Chiral toroids and tendril superstructures from integrated ternary species with consecutively tunable supramolecular chirality and circularly polarized luminescence

Abstract

Many plant tendrils coil into helices which further exhibit terminal-spiral behavior in toroids. In this work, we illustrate the occurrence of such behavior at nano- and microscales whereby nanohelices feature tendril coil-type terminal-cyclization, allowing for the co-existence of toroid-terminated helical superstructures and independent chiral nanotoroids. Multiple-component coassembly was employed to magnify the chirality evolution from the molecular to the macroscopic scale, enabling a consecutively varied supramolecular chirality inversion expressing on Cotton effects, circularly polarized luminescence (CPL) and macroscopic handedness of superstructures. N-Terminal aryl serine derivatives were noncovalently bound to distinct species via charge-transfer and duplex H-bonds, which diminished the unfavorable competitive pathways and facilitated a ternary coassembly route.
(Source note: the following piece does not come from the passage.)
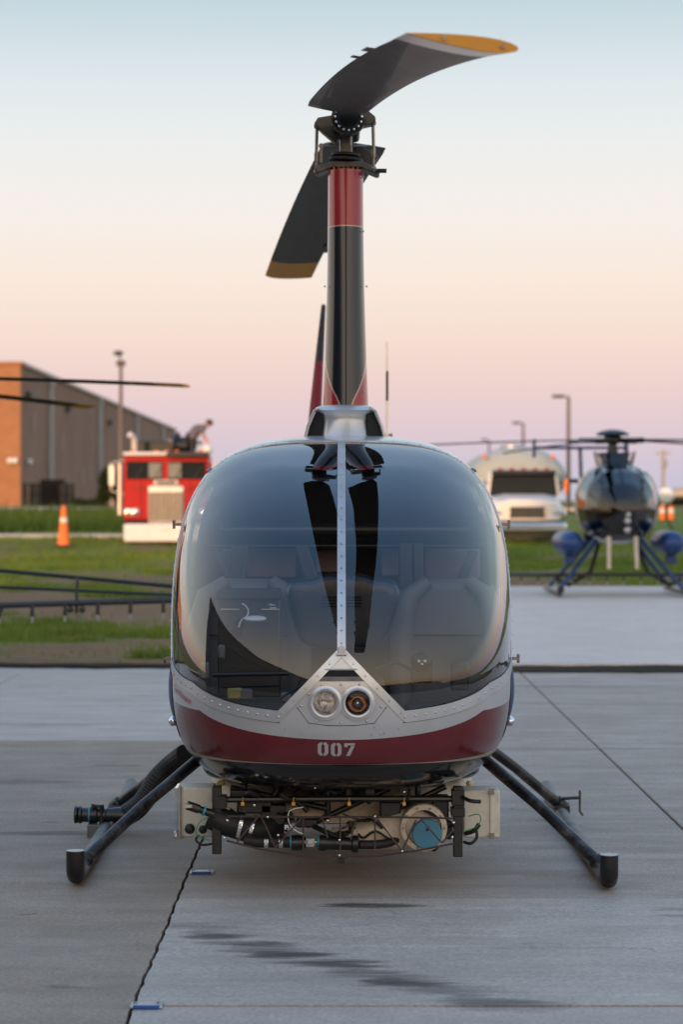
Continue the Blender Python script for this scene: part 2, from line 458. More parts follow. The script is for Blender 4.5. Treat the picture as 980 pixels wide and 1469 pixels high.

Hierarchical and modularized coassembly from one to three species witnessed the consecutive chirality inversion, which enabled the flexible chiroptical manipulation including Cotton effects and CPL. Spring-like helices by coassembly demonstrate terminal-spiral behavior, allowing for the formation of heterojunction-like superstructures, which shares a similar process to the tendril coiling. Due to the specific cyclization behavior, the affiliated and independent toroidal structures share identical chirality to helices. Such a ternary coassembly affords a modularized and precise protocol to noncovalently synthesize soft topological structures with fine tailored CPL handedness, dissymmetry factor and luminescent colors.